Composting
Since growing food is a community value, we take composting seriously. Kitchen scraps from individual units and also from the farmhouse kitchen are composted in worm bins. We also regularly build aerobic, high temperature compost piles because they kill most weed seeds, introduce microbes, produce humus and recycle organic matter on site. By making our own compost we reduce our dependence on off-farm nutrient inputs.
We maintain compost bins made from recycled pallets. They are sited in the middle of the courtyard so that villages can deliver their kitchen scraps easily.
In order to keep our compost project functioning well, we limit grains or pasta, bread. We do not use meat, fish, milk products, large pits, animal waste or anything oily. All that goes into the dumpster. Because of both our recycling and composting, the trash company has downsized us to the smallest possible dumpster, which is rarely full each week.
Recipe for Hot Compost
Gather a truckful of manure. We are lucky to have some friends who keep horses and are happy to give it to use to reduce their waste stream. Although a pile can successfully compost without the use of manure, in general, manures are an excellent ingredient.
Locate the pile in proximity to the raw materials as well as to the land where the finished compost will be applied. Leave enough area around the pile for ease of construction and access. In summer, the pile needs to be near a water source and ideally in a shaded area to reduce it from drying out.
Mark an area 5’ x 5’ to 6’ x 6’ for the base of the pile. At this volume the pile is self-insulating and will reach the optimal temperature range of 131-145 degrees in ten days to three weeks. The maximum height and width is six feet so as not to limit aeration or increase compaction.
Gather wheelbarrows, manure forks, spades and in the summer a hose with sprayer and compost materials: greens such as cover crops, fresh crop residues, non-pernicious weeds, fresh or aged horse or cow manure, food scraps, chicken manure, straw used as chicken bedding, brown leaves, older dried crop residues. Do not include the manure of carnivores, pernicious weeds such as morning glory or crab grass, meat and dairy which might attract pests and walnut leaves which inhibit growth.
Loosen the soil at the compost site to enhance aeration and migration of organisms and start to layer. Alternate each nitrogenous layer with a carbonaceous layer. Make thin layers of two to three inches high for materials that are either high in carbon such as straw or materials that are high in nitrogen such as fresh horse manure. Make thicker layers of four to six inches for those materials that are mid range on the C:N scale such as a mix of fresh and older weeds or crop residues.
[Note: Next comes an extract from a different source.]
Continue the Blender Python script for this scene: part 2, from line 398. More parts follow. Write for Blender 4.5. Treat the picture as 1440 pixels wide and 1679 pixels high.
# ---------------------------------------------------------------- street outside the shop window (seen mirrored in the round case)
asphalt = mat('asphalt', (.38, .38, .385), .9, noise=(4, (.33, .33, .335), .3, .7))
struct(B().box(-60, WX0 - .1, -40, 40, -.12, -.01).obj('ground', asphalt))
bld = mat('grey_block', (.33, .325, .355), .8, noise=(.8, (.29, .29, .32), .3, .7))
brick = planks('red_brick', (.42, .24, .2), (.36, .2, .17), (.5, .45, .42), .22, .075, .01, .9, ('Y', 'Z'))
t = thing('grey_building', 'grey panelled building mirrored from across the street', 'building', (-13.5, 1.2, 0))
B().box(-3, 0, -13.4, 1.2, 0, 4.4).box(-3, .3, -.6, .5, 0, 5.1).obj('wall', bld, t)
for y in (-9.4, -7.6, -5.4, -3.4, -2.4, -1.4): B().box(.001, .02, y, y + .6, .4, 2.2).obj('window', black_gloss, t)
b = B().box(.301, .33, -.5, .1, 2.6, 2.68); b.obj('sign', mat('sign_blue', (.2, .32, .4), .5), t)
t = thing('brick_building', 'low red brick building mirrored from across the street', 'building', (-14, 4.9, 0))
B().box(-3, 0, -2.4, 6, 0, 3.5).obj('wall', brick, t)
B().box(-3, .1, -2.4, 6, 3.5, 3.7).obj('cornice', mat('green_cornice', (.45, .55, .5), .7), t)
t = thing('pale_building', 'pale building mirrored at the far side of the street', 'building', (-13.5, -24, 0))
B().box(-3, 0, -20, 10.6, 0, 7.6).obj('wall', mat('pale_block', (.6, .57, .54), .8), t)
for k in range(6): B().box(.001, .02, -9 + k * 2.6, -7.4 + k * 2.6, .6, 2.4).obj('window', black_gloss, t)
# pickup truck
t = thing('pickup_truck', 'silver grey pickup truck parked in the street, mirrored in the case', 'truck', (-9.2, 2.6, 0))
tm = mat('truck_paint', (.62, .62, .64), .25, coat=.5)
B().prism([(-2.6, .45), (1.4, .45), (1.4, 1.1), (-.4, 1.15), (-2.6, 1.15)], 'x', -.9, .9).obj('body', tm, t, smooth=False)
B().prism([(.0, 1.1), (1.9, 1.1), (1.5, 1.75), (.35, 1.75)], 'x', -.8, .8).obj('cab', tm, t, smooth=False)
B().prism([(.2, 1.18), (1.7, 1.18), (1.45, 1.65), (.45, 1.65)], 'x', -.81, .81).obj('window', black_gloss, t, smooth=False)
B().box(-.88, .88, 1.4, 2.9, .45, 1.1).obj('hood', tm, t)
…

Keep the pile square by pulling and adding material to the corners and edges and tamping walls with fork. We aim for vertical sides to maximize the volume of the pile.
Use the hose sprayer to add water to layers that need it, paying attention to the corners and edges. We aim for a pile as moist as a wrung-out sponge. Add more water to the top half of pile, as the water will migrate down to lower layers.
At five feet high, we finish with a carbon layer and then a cap of straw or pine branches or a breathable compost cloth to protect the pile from drying and help retain heat. In the rainy season only, we finish with a tarp. Piles that sit through summer can have a flattop but piles built in the winter should have a more rounded top to shed rain.
Label the pile with the date and materials used. Monitor the temperature by inserting a compost thermometer 18 inches into the pile in several different points in the pile then averaging it. Record the temperature daily for the first three weeks then weekly after that. It should be from 131-145 degrees. Temperatures above 150 degrees can kill microbes so if this happens we turn the pile immediately.
Turn the pile once at three weeks and again at six weeks. After three weeks, the temperature is down to 100-120 degrees. Turning the pile reintroduces oxygen and raises the temperature back to 131-145 degrees.
When turning the pile place the dryer and less decomposed materials that had been in the outside of the pile in the inside and those that had been in the inside, on the outside. Do not worry about keeping the layers intact at this point. Add water as necessary and break up dry or anaerobic pockets or compacted clumps. If the pile is too wet, add new carbon materials. Add nitrogenous materials if the pile has not heated up and moisture is fine.
At around ten or twelve weeks, we have mature, stable and ready to use compost. We know it is ready to use as it is dark-brown, has a sweet earthy smell, a crumbly texture, a greasy feel, and is at ambient temperature. The parent material is largely unrecognizable and there are signs of macro-organisms such as earthworms. It is the very best food for our garden’s soil.